Your task:
Output each line of the material exactly as it stands.

Material provided:
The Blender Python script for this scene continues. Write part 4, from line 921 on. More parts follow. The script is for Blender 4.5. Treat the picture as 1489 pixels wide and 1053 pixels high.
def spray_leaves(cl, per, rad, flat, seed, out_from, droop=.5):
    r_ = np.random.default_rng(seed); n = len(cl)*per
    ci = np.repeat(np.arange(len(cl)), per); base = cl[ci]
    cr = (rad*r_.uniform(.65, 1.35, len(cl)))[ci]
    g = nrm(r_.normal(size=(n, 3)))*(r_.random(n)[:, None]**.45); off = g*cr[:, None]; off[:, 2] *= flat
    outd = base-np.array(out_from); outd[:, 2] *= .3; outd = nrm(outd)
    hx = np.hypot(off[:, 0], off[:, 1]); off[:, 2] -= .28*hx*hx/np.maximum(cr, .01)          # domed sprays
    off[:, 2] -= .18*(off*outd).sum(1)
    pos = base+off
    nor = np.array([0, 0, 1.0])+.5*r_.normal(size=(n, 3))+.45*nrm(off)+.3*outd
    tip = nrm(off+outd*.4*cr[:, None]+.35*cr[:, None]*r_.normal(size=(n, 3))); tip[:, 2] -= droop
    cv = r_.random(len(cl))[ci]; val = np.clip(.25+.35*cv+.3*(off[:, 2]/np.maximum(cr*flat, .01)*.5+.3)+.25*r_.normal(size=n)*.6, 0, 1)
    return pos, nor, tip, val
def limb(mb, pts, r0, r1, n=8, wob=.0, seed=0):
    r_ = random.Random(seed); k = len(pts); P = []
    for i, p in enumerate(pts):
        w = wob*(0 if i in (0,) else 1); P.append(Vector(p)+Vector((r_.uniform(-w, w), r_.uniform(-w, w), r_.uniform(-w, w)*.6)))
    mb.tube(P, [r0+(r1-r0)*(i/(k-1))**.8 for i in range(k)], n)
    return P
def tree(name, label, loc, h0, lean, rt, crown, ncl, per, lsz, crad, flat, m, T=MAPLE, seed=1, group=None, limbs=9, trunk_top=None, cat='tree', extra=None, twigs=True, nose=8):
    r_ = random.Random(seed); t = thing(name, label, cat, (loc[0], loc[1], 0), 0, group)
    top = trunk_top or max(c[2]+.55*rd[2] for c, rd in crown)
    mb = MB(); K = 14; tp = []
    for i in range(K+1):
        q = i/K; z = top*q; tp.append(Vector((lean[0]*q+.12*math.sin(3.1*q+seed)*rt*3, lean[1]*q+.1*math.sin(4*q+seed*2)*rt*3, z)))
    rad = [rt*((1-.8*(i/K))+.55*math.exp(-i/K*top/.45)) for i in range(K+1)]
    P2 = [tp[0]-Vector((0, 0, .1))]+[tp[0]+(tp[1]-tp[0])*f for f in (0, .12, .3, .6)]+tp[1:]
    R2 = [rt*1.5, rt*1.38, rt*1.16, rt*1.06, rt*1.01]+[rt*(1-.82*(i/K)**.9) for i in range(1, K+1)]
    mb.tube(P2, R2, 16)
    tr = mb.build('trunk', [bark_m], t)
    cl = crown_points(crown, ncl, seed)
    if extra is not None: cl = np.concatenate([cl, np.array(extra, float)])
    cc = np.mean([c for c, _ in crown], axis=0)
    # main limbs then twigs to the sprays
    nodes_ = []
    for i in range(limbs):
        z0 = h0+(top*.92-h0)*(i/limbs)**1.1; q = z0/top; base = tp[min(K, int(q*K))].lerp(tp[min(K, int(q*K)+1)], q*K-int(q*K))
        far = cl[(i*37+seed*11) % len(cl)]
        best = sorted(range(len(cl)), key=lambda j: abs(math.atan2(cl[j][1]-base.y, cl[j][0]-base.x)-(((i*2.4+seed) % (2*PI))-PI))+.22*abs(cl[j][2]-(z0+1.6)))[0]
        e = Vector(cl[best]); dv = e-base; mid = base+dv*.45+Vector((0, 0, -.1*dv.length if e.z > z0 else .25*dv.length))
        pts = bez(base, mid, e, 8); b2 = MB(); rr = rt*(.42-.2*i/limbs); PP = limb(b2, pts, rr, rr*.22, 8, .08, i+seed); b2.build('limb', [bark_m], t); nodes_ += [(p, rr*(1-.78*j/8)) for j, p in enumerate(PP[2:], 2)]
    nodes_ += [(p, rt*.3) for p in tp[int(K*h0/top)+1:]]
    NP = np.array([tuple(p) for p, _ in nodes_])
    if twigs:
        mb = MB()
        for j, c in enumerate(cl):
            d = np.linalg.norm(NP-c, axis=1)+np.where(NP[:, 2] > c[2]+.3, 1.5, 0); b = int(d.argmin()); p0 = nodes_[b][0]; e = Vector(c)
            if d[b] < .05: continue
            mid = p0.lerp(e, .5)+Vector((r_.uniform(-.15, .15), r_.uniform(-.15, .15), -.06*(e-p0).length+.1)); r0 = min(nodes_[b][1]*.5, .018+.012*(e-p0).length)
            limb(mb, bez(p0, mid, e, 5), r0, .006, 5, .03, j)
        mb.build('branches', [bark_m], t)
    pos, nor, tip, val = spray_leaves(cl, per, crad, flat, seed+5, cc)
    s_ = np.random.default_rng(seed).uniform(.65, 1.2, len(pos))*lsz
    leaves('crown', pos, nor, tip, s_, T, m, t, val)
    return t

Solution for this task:
The Blender Python script for this scene continues. Write part 4, from line 921 on. More parts follow. The script is for Blender 4.5. Treat the picture as 1489 pixels wide and 1053 pixels high.
def spray_leaves(cl, per, rad, flat, seed, out_from, droop=.5):
    r_ = np.random.default_rng(seed); n = len(cl)*per
    ci = np.repeat(np.arange(len(cl)), per); base = cl[ci]
    cr = (rad*r_.uniform(.65, 1.35, len(cl)))[ci]
    g = nrm(r_.normal(size=(n, 3)))*(r_.random(n)[:, None]**.45); off = g*cr[:, None]; off[:, 2] *= flat
    outd = base-np.array(out_from); outd[:, 2] *= .3; outd = nrm(outd)
    hx = np.hypot(off[:, 0], off[:, 1]); off[:, 2] -= .28*hx*hx/np.maximum(cr, .01)          # domed sprays
    off[:, 2] -= .18*(off*outd).sum(1)
    pos = base+off
    nor = np.array([0, 0, 1.0])+.5*r_.normal(size=(n, 3))+.45*nrm(off)+.3*outd
    tip = nrm(off+outd*.4*cr[:, None]+.35*cr[:, None]*r_.normal(size=(n, 3))); tip[:, 2] -= droop
    cv = r_.random(len(cl))[ci]; val = np.clip(.25+.35*cv+.3*(off[:, 2]/np.maximum(cr*flat, .01)*.5+.3)+.25*r_.normal(size=n)*.6, 0, 1)
    return pos, nor, tip, val
def limb(mb, pts, r0, r1, n=8, wob=.0, seed=0):
    r_ = random.Random(seed); k = len(pts); P = []
    for i, p in enumerate(pts):
        w = wob*(0 if i in (0,) else 1); P.append(Vector(p)+Vector((r_.uniform(-w, w), r_.uniform(-w, w), r_.uniform(-w, w)*.6)))
    mb.tube(P, [r0+(r1-r0)*(i/(k-1))**.8 for i in range(k)], n)
    return P
def tree(name, label, loc, h0, lean, rt, crown, ncl, per, lsz, crad, flat, m, T=MAPLE, seed=1, group=None, limbs=9, trunk_top=None, cat='tree', extra=None, twigs=True, nose=8):
    r_ = random.Random(seed); t = thing(name, label, cat, (loc[0], loc[1], 0), 0, group)
    top = trunk_top or max(c[2]+.55*rd[2] for c, rd in crown)
    mb = MB(); K = 14; tp = []
    for i in range(K+1):
        q = i/K; z = top*q; tp.append(Vector((lean[0]*q+.12*math.sin(3.1*q+seed)*rt*3, lean[1]*q+.1*math.sin(4*q+seed*2)*rt*3, z)))
    rad = [rt*((1-.8*(i/K))+.55*math.exp(-i/K*top/.45)) for i in range(K+1)]
    P2 = [tp[0]-Vector((0, 0, .1))]+[tp[0]+(tp[1]-tp[0])*f for f in (0, .12, .3, .6)]+tp[1:]
    R2 = [rt*1.5, rt*1.38, rt*1.16, rt*1.06, rt*1.01]+[rt*(1-.82*(i/K)**.9) for i in range(1, K+1)]
    mb.tube(P2, R2, 16)
    tr = mb.build('trunk', [bark_m], t)
    cl = crown_points(crown, ncl, seed)
    if extra is not None: cl = np.concatenate([cl, np.array(extra, float)])
    cc = np.mean([c for c, _ in crown], axis=0)
    # main limbs then twigs to the sprays
    nodes_ = []
    for i in range(limbs):
        z0 = h0+(top*.92-h0)*(i/limbs)**1.1; q = z0/top; base = tp[min(K, int(q*K))].lerp(tp[min(K, int(q*K)+1)], q*K-int(q*K))
        far = cl[(i*37+seed*11) % len(cl)]
        best = sorted(range(len(cl)), key=lambda j: abs(math.atan2(cl[j][1]-base.y, cl[j][0]-base.x)-(((i*2.4+seed) % (2*PI))-PI))+.22*abs(cl[j][2]-(z0+1.6)))[0]
        e = Vector(cl[best]); dv = e-base; mid = base+dv*.45+Vector((0, 0, -.1*dv.length if e.z > z0 else .25*dv.length))
        pts = bez(base, mid, e, 8); b2 = MB(); rr = rt*(.42-.2*i/limbs); PP = limb(b2, pts, rr, rr*.22, 8, .08, i+seed); b2.build('limb', [bark_m], t); nodes_ += [(p, rr*(1-.78*j/8)) for j, p in enumerate(PP[2:], 2)]
    nodes_ += [(p, rt*.3) for p in tp[int(K*h0/top)+1:]]
    NP = np.array([tuple(p) for p, _ in nodes_])
    if twigs:
        mb = MB()
        for j, c in enumerate(cl):
            d = np.linalg.norm(NP-c, axis=1)+np.where(NP[:, 2] > c[2]+.3, 1.5, 0); b = int(d.argmin()); p0 = nodes_[b][0]; e = Vector(c)
            if d[b] < .05: continue
            mid = p0.lerp(e, .5)+Vector((r_.uniform(-.15, .15), r_.uniform(-.15, .15), -.06*(e-p0).length+.1)); r0 = min(nodes_[b][1]*.5, .018+.012*(e-p0).length)
            limb(mb, bez(p0, mid, e, 5), r0, .006, 5, .03, j)
        mb.build('branches', [bark_m], t)
    pos, nor, tip, val = spray_leaves(cl, per, crad, flat, seed+5, cc)
    s_ = np.random.default_rng(seed).uniform(.65, 1.2, len(pos))*lsz
    leaves('crown', pos, nor, tip, s_, T, m, t, val)
    return t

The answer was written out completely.